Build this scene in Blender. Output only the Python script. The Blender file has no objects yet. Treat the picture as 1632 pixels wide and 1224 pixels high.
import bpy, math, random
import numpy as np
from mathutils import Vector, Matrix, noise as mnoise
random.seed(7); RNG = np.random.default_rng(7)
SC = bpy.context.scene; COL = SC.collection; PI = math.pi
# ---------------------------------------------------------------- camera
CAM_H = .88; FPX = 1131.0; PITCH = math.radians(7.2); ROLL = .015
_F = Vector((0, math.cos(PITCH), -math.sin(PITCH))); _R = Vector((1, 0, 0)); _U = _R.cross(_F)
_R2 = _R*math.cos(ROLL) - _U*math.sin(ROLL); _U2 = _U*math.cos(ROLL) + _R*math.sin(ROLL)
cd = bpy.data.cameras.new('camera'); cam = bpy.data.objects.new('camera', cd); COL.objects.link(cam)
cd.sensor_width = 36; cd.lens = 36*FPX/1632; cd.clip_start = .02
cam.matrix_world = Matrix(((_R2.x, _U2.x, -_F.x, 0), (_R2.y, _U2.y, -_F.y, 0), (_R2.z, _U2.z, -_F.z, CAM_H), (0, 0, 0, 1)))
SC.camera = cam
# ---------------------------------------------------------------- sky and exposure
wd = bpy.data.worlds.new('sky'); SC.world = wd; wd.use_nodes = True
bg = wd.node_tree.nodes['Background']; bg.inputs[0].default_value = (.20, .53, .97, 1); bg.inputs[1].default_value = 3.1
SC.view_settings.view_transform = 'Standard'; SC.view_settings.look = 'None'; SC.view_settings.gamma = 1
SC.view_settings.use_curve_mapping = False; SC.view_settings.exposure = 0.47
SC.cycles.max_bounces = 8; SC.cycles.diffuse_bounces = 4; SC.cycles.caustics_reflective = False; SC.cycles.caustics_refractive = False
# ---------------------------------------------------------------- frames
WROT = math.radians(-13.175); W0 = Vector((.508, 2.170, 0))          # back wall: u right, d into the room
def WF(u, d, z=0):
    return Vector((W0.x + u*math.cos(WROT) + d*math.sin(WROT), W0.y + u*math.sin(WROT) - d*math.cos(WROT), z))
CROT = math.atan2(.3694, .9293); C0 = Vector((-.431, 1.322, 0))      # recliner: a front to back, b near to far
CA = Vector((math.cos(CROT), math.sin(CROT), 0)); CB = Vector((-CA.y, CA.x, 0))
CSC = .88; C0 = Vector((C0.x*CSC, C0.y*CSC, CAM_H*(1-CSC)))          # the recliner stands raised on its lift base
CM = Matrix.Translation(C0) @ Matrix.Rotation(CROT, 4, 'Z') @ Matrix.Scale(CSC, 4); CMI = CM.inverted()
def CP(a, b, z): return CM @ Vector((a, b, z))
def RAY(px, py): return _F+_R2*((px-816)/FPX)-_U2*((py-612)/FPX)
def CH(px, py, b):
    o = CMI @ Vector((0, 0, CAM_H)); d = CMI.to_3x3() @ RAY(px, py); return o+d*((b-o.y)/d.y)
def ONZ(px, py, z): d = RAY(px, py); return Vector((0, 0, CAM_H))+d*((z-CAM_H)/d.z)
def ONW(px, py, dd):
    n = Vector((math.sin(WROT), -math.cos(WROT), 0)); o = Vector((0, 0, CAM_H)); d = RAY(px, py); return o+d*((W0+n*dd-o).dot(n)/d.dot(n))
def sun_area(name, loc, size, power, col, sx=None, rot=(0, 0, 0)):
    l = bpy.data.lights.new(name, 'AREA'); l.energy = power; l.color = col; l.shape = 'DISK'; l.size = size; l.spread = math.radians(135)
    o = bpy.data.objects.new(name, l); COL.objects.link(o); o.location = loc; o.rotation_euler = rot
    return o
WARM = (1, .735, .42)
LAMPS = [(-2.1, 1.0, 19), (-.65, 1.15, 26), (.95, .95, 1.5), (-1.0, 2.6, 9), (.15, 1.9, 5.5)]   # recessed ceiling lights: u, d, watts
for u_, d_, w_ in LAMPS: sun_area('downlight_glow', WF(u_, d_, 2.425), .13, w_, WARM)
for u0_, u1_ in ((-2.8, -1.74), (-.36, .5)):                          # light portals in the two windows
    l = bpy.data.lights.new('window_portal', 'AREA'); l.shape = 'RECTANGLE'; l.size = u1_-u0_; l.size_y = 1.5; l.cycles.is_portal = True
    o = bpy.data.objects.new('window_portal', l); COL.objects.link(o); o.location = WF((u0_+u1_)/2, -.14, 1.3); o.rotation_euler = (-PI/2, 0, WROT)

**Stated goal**
Write each line above out exactly.

**Response for this exercise**
Build this scene in Blender. Output only the Python script. The Blender file has no objects yet. Treat the picture as 1632 pixels wide and 1224 pixels high.
import bpy, math, random
import numpy as np
from mathutils import Vector, Matrix, noise as mnoise
random.seed(7); RNG = np.random.default_rng(7)
SC = bpy.context.scene; COL = SC.collection; PI = math.pi
# ---------------------------------------------------------------- camera
CAM_H = .88; FPX = 1131.0; PITCH = math.radians(7.2); ROLL = .015
_F = Vector((0, math.cos(PITCH), -math.sin(PITCH))); _R = Vector((1, 0, 0)); _U = _R.cross(_F)
_R2 = _R*math.cos(ROLL) - _U*math.sin(ROLL); _U2 = _U*math.cos(ROLL) + _R*math.sin(ROLL)
cd = bpy.data.cameras.new('camera'); cam = bpy.data.objects.new('camera', cd); COL.objects.link(cam)
cd.sensor_width = 36; cd.lens = 36*FPX/1632; cd.clip_start = .02
cam.matrix_world = Matrix(((_R2.x, _U2.x, -_F.x, 0), (_R2.y, _U2.y, -_F.y, 0), (_R2.z, _U2.z, -_F.z, CAM_H), (0, 0, 0, 1)))
SC.camera = cam
# ---------------------------------------------------------------- sky and exposure
wd = bpy.data.worlds.new('sky'); SC.world = wd; wd.use_nodes = True
bg = wd.node_tree.nodes['Background']; bg.inputs[0].default_value = (.20, .53, .97, 1); bg.inputs[1].default_value = 3.1
SC.view_settings.view_transform = 'Standard'; SC.view_settings.look = 'None'; SC.view_settings.gamma = 1
SC.view_settings.use_curve_mapping = False; SC.view_settings.exposure = 0.47
SC.cycles.max_bounces = 8; SC.cycles.diffuse_bounces = 4; SC.cycles.caustics_reflective = False; SC.cycles.caustics_refractive = False
# ---------------------------------------------------------------- frames
WROT = math.radians(-13.175); W0 = Vector((.508, 2.170, 0))          # back wall: u right, d into the room
def WF(u, d, z=0):
    return Vector((W0.x + u*math.cos(WROT) + d*math.sin(WROT), W0.y + u*math.sin(WROT) - d*math.cos(WROT), z))
CROT = math.atan2(.3694, .9293); C0 = Vector((-.431, 1.322, 0))      # recliner: a front to back, b near to far
CA = Vector((math.cos(CROT), math.sin(CROT), 0)); CB = Vector((-CA.y, CA.x, 0))
CSC = .88; C0 = Vector((C0.x*CSC, C0.y*CSC, CAM_H*(1-CSC)))          # the recliner stands raised on its lift base
CM = Matrix.Translation(C0) @ Matrix.Rotation(CROT, 4, 'Z') @ Matrix.Scale(CSC, 4); CMI = CM.inverted()
def CP(a, b, z): return CM @ Vector((a, b, z))
def RAY(px, py): return _F+_R2*((px-816)/FPX)-_U2*((py-612)/FPX)
def CH(px, py, b):
    o = CMI @ Vector((0, 0, CAM_H)); d = CMI.to_3x3() @ RAY(px, py); return o+d*((b-o.y)/d.y)
def ONZ(px, py, z): d = RAY(px, py); return Vector((0, 0, CAM_H))+d*((z-CAM_H)/d.z)
def ONW(px, py, dd):
    n = Vector((math.sin(WROT), -math.cos(WROT), 0)); o = Vector((0, 0, CAM_H)); d = RAY(px, py); return o+d*((W0+n*dd-o).dot(n)/d.dot(n))
def sun_area(name, loc, size, power, col, sx=None, rot=(0, 0, 0)):
    l = bpy.data.lights.new(name, 'AREA'); l.energy = power; l.color = col; l.shape = 'DISK'; l.size = size; l.spread = math.radians(135)
    o = bpy.data.objects.new(name, l); COL.objects.link(o); o.location = loc; o.rotation_euler = rot
    return o
WARM = (1, .735, .42)
LAMPS = [(-2.1, 1.0, 19), (-.65, 1.15, 26), (.95, .95, 1.5), (-1.0, 2.6, 9), (.15, 1.9, 5.5)]   # recessed ceiling lights: u, d, watts
for u_, d_, w_ in LAMPS: sun_area('downlight_glow', WF(u_, d_, 2.425), .13, w_, WARM)
for u0_, u1_ in ((-2.8, -1.74), (-.36, .5)):                          # light portals in the two windows
    l = bpy.data.lights.new('window_portal', 'AREA'); l.shape = 'RECTANGLE'; l.size = u1_-u0_; l.size_y = 1.5; l.cycles.is_portal = True
    o = bpy.data.objects.new('window_portal', l); COL.objects.link(o); o.location = WF((u0_+u1_)/2, -.14, 1.3); o.rotation_euler = (-PI/2, 0, WROT)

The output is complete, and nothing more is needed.